Wednesday, April 16, 2008

Treasury I-Bond rate could approach 6% in May

One inflation hedge is the U.S. Treasury I-Bond which pays a nominal fixed rate plus inflation. The I-Bond rate is reset every six months and that rate is in effect for the next six months. Rate resets occur on May 1 and November 1. For I bonds purchased in the November 1007 through April 2007 period the rate has been 4.28%. The rate for May has not been set yet, but since inflation was just reported today for March, we can estimate that semiannual inflation was 2.42%. We do not know what Treasury will do with the nominal fixed rate for May, but if it was kept at the current 1.20%, the I-Bond rate would work out to 6.07%. If the fixed rate were dropped to 1.00%, the I-Bond rate would still be 5.87%. Not bad. But this rate would only be good for six months before it resets again based on inflation over the next six months.
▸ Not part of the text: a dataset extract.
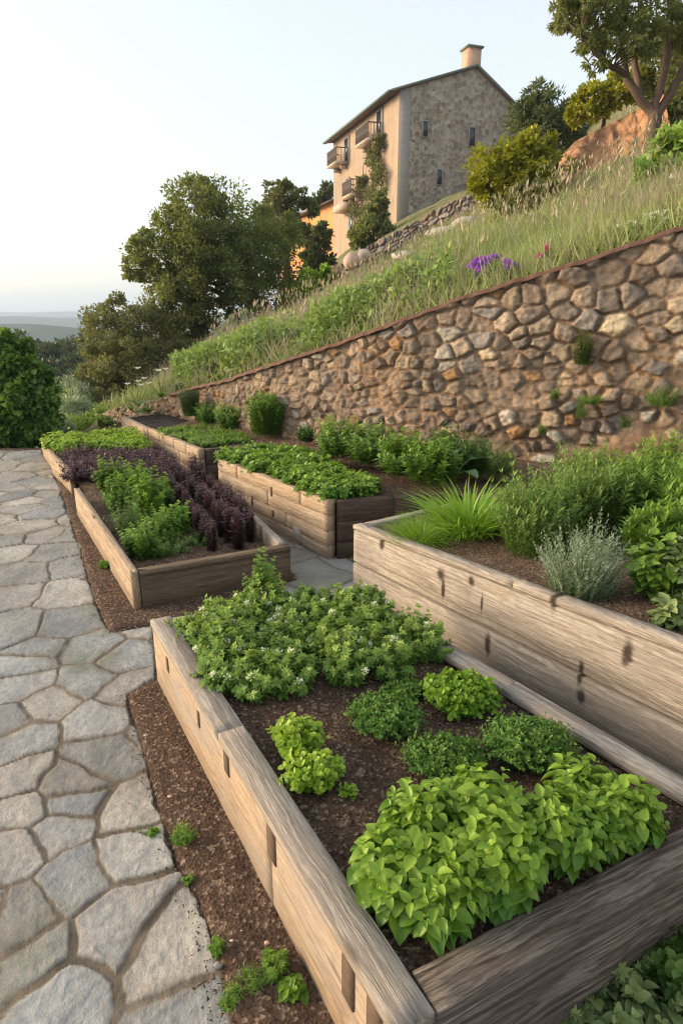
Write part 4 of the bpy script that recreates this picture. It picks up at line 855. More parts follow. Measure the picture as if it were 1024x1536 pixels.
# lettuce in C, seedlings in D
r5 = random.Random(3)
def fill(poly, n, md, tries=4000):
    P_ = []; xs = [p[0] for p in poly]; ys_ = [p[1] for p in poly]
    for _ in range(tries):
        x = r5.uniform(min(xs), max(xs)); y = r5.uniform(min(ys_), max(ys_))
        if inpoly(np.array([x]), np.array([y]), poly)[0] and all((x - a) ** 2 + (y - b) ** 2 > md * md for a, b in P_): P_.append((x, y))
        if len(P_) >= n: break
    return P_
def bedfill(name, label, cat, group, poly, n, md, z, protos_, scr=(.85, 1.15)):
    P_ = fill(poly, n, md)
    for i, (x, y) in enumerate(P_):
        p = protos_[i % len(protos_)]
        if i < len(protos_): p.location = (x, y, z)
        else: dup(p, (x, y, z), r5.uniform(0, 6.28), r5.uniform(*scr))
CP_ = [gp(x, y, .41) for x, y in [(338, 690), (410, 682), (460, 690), (560, 745), (500, 751)]]
pr_ = [plant('lettuce', 'bright green lettuce head in the middle block bed', 'lettuce', (0, 0, 0), m_, seed=190 + i, n=26, rx=.10, ry=.10, h=.11, nodes=4, per=3, leaf=OV2, size=.055, t0=.3, droop=.1, dome=.5, group='lettuces in the middle block bed', smooth=True, tb=.1 * i) for i, m_ in enumerate(['herb', 'basil', 'herb'])]
bedfill('', '', '', '', CP_, 60, .105, .405, pr_)
DP = [gp(x, y, .32) for x, y in [(240, 648), (345, 645), (372, 668), (302, 672)]]
pr_ = [plant('seedling', 'low green seedling in the far block bed', 'seedling', (0, 0, 0), m_, seed=195 + i, n=40, rx=.11, ry=.11, h=.075, nodes=4, per=3, leaf=KITE, size=.034, t0=.3, dome=.6, group='seedlings in the far block bed') for i, m_ in enumerate(['herb', 'rose'])]
bedfill('', '', '', '', DP, 70, .12, .315, pr_)
plant('weed', 'small green tuft on the dark soil of the farthest bed', 'weed', gp3(215, 619, .32), 'rose', seed=199, n=30, rx=.16, ry=.1, h=.08, nodes=4, per=3, leaf=KITE, size=.04)
# F: yellow lettuce, purple basil; G: herbs, purple rows
YP = [gp(x, y, .16) for x, y in [(82, 682), (78, 668), (200, 664), (215, 682)]]
pr_ = [plant('yellow_lettuce', 'yellow green leafy plant in the low bed at the far end of the path', 'lettuce', (0, 0, 0), 'gold', seed=200 + i, n=50, rx=.14, ry=.14, h=.17, nodes=5, per=3, leaf=OV2, size=.05, t0=.3, dome=.6, smooth=True, group='yellow lettuces in the low bed') for i in range(2)]
bedfill('', '', '', '', YP, 60, .15, .15, pr_)
PP = [gp(x, y, .15) for x, y in [(108, 722), (104, 700), (95, 690), (215, 690), (265, 712), (245, 722), (300, 742), (235, 740), (215, 728)]]
pr_ = [plant('purple_basil', 'dark purple basil plant in the broad patch behind the green herbs', 'basil', (0, 0, 0), 'purple', 'purplestem', seed=210 + i, n=34, rx=.11, ry=.11, h=.14, nodes=6, per=3, leaf=KITE, size=.034, t0=.25, dome=.6, hj=.35, group='purple basil in the broad patch') for i in range(3)]
bedfill('', '', '', '', PP, 70, .115, .14, pr_)
pr_ = [plant('purple_basil', 'upright dark purple basil plant in the row along the right rim of the low bed', 'basil', (0, 0, 0), 'purple', 'purplestem', seed=220 + i, n=22, rx=.052, ry=.052, h=.27, nodes=13, per=4, leaf=KITE, size=.032, t0=.08, dome=.75, hj=.12, base_r=.5, droop=.2, group='purple basil row along the rim') for i in range(3)]
rows = []
for (xa, ya, xb, yb, n_) in [(355, 822, 262, 728, 11), (318, 826, 240, 735, 9), (375, 812, 290, 722, 10)]:
    for k in range(n_): t = k / (n_ - 1); rows.append(gp(xa + (xb - xa) * t + r5.uniform(-3, 3), ya + (yb - ya) * t, .13))
for i, (x, y) in enumerate(rows):
    if i < 3: pr_[i].location = (x, y, .12)
    else: dup(pr_[i % 3], (x, y, .12), r5.uniform(0, 6), r5.uniform(.8, 1.05))
for i, (px, py, rx, h, mt, lf, sz, lb) in enumerate([
    (190, 800, .17, .22, 'rose', NARROW, .03, 'wispy green herb by the tan side board'), (215, 835, .14, .17, 'herb', LOBE, .035, 'feathery green herb in the near corner of the low bed'), (185, 765, .16, .24, 'herb', LOBE, .04, 'green leafy herb half way along the tan side board'),
    (225, 775, .17, .30, 'box', LOBE5, .04, 'tallest bright green herb in the middle of the low bed'), (170, 735, .17, .22, 'herb', LOBE, .04, 'green herb at the far end of the tan side board'), (205, 740, .17, .24, 'box', LOBE, .04, 'bright green herb in front of the purple patch'),
    (250, 760, .14, .2, 'herb', LOBE, .035, 'green herb between the bright herb and the purple row'), (262, 800, .12, .16, 'box', OV2, .05, 'broad leaved bright seedling beside the bare soil'), (255, 830, .15, .10, 'rose', NARROW, .025, 'low grey green herb on the soil near the olive end board'), (300, 815, .13, .07, 'rose', NARROW, .022, 'sparse low herb at the foot of the purple row'), (240, 815, .14, .2, 'herb', LOBE, .035, 'green herb behind the olive end board')]):
    plant('bed_herb', lb, 'herb', gp3(px, py, .13), mt, seed=230 + i, n=52, rx=rx, ry=rx, h=h * 1.05, nodes=10, per=3, leaf=lf, size=sz, t0=.15, dome=.5, hj=.4, upl=.5, flowers=(4, .01, 'white', 8) if i == 1 else None)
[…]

I-Bonds are a great investment if you expect inflation to be high and you do not need access to your cash for a few years. But if inflation falls, your I-Bond yield will fall as well.

Here is another twist: The fixed rate is set when an I-Bond is issued and does not reset every six months. So, if you buy now, you can lock in the current fixed rate of 1.20%. The downside is that you won't get a higher fixed rate if the fixed rate rises in the future. Check this out: If you had purchased an I-Bond in May to November of 2000, when the fixed rate was 3.60%, you would currently be earning 6.72% and in May your rate would jump to 8.53%!

You do have to pay taxes on all I-bond interest, including the inflation portion, so they are not a full inflation hedge. Interest accrues in the value of the bond and becomes taxable income upon redemption. I am not sure if there are state income taxes on I-Bond interest.

Please note that there are severe restrictions on I-Bonds, such as limits to how much you can purchase ($5,000 in any calendar year) and early redemption penalties (you can't redeem in the first year after purchase and forfeit 3-months' interest if you redeem within the first five years.)

You can purchase Treasury I-Bonds via the TreasuryDirect web site or from a bank.

The good news is that you do not have to pay a "broker" even one dime in direct or indirect form to make this kind of investment.

See I Savings Bonds Rates & Terms.

I personally have never purchased a Treasury I-Bond, but I am thinking about it. It is a small amount of money, but a great way to have a little money "working" for you without any further effort on your part and is "out of sight, out of mind", so you won't be tempted to spend it. And the inflation hedge is attractive.